◆ Problem to work on: Please, without the pictures, retype exactly the lines from the start of the material through the line that holds "PI = math.pi".
════
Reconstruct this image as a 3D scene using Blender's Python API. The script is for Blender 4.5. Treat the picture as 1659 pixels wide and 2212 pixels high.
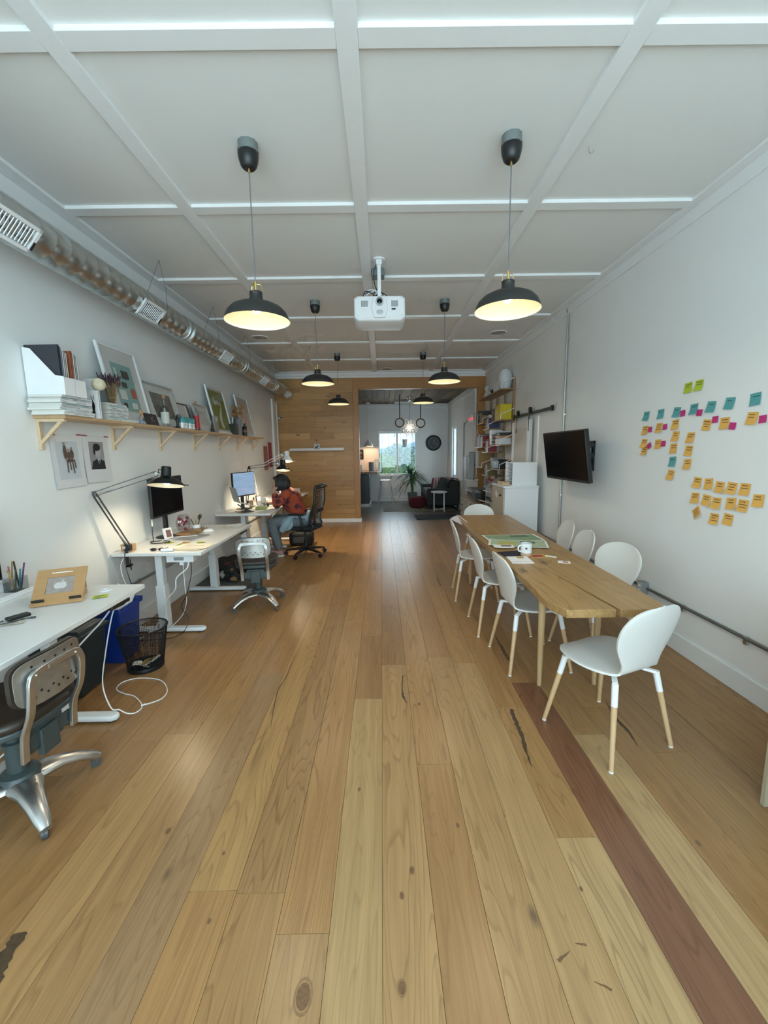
import bpy, bmesh, math, random
from mathutils import Vector, Matrix, Euler

for o in list(bpy.data.objects):
    bpy.data.objects.remove(o, do_unlink=True)
SC = bpy.context.scene
COL = SC.collection
PI = math.pi

# ------------------------------------------------------------ camera
def make_camera(yaw, pitch, roll, height, focal_px):
    y, p, r = (math.radians(a) for a in (yaw, pitch, roll))
    f = Vector((math.sin(y) * math.cos(p), math.cos(y) * math.cos(p), -math.sin(p)))
    rt = Vector((math.cos(y), -math.sin(y), 0))
    dn = f.cross(rt)
    r2 = rt * math.cos(r) + dn * math.sin(r)
    d2 = -rt * math.sin(r) + dn * math.cos(r)
    m = Matrix((r2, -d2, -f)).transposed().to_4x4()
    m.translation = (0, 0, height)
    cd = bpy.data.cameras.new('camera')
    cd.sensor_fit = 'HORIZONTAL'
    cd.sensor_width = 36.0
    cd.lens = 36.0 * focal_px / 1659.0
    cd.clip_start = 0.02
    cd.clip_end = 200
    co = bpy.data.objects.new('camera', cd)
    COL.objects.link(co)
    co.matrix_world = m
    SC.camera = co
make_camera(0.238, 8.32, 0.876, 1.58, 895)

# ------------------------------------------------------------ sky, daylight, exposure
SC.view_settings.view_transform = 'Standard'
SC.view_settings.look = 'None'
SC.view_settings.exposure = 0.32
SC.view_settings.gamma = 1.0
SC.view_settings.use_curve_mapping = False
SC.cycles.max_bounces = 6
SC.cycles.diffuse_bounces = 4
SC.cycles.use_adaptive_sampling = True
SC.cycles.adaptive_threshold = 0.08
SC.cycles.adaptive_min_samples = 12
SC.cycles.glossy_bounces = 3
SC.cycles.transparent_max_bounces = 8
SC.cycles.caustics_reflective = False
SC.cycles.caustics_refractive = False
SC.cycles.sample_clamp_indirect = 6.0

W = bpy.data.worlds.new('overcast_sky')
SC.world = W
W.use_nodes = True
nt = W.node_tree
nt.nodes.clear()
wo = nt.nodes.new('ShaderNodeOutputWorld')
bg = nt.nodes.new('ShaderNodeBackground')
tc = nt.nodes.new('ShaderNodeTexCoord')
sx = nt.nodes.new('ShaderNodeSeparateXYZ')
cr = nt.nodes.new('ShaderNodeValToRGB')
cr.color_ramp.elements[0].position = 0.0
cr.color_ramp.elements[0].color = (0.62, 0.80, 0.92, 1)
cr.color_ramp.elements[1].position = 0.6
cr.color_ramp.elements[1].color = (0.45, 0.68, 0.95, 1)
nt.links.new(tc.outputs['Generated'], sx.inputs[0])
nt.links.new(sx.outputs['Z'], cr.inputs[0])
nt.links.new(cr.outputs[0], bg.inputs['Color'])
bg.inputs['Strength'].default_value = 1.15
nt.links.new(bg.outputs[0], wo.inputs[0])

def area(name, loc, rot, sx_, sy_, power, col):
    l = bpy.data.lights.new(name, 'AREA')
    l.shape = 'RECTANGLE'
    l.size = sx_
    l.size_y = sy_
    l.energy = power
    l.color = col
    o = bpy.data.objects.new(name, l)
    COL.objects.link(o)
    o.location = loc
    o.rotation_euler = rot
    return o
# daylight falling through the shop windows behind the camera and the two windows of the far room
area('front_window_daylight', (0, -1.72, 1.68), (PI / 2, 0, 0), 4.0, 2.35, 165, (0.68, 0.91, 1.0))
area('far_window_daylight', (0.51, 13.6, 1.52), (-PI / 2, 0, 0), 1.15, 1.35, 23, (0.70, 0.90, 1.0))
area('far_side_window_daylight', (2.45, 12.03, 1.53), (0, PI / 2, 0), 1.35, 0.8, 11, (0.70, 0.90, 1.0))

# ------------------------------------------------------------ helpers
def lin(h):
    if isinstance(h, str):
        h = h.lstrip('#')
        c = [int(h[i:i + 2], 16) / 255 for i in (0, 2, 4)]
        return tuple((x / 12.92 if x <= 0.04045 else ((x + 0.055) / 1.055) ** 2.4) for x in c)
    return tuple(h)

def rnd(seed):
    return random.Random(seed)

def M_of(loc=(0, 0, 0), rot=(0, 0, 0), scale=(1, 1, 1)):
    return Matrix.LocRotScale(Vector(loc), Euler(rot), Vector(scale))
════
◆ The solution:
Reconstruct this image as a 3D scene using Blender's Python API. The script is for Blender 4.5. Treat the picture as 1659 pixels wide and 2212 pixels high.
import bpy, bmesh, math, random
from mathutils import Vector, Matrix, Euler

for o in list(bpy.data.objects):
    bpy.data.objects.remove(o, do_unlink=True)
SC = bpy.context.scene
COL = SC.collection
PI = math.pi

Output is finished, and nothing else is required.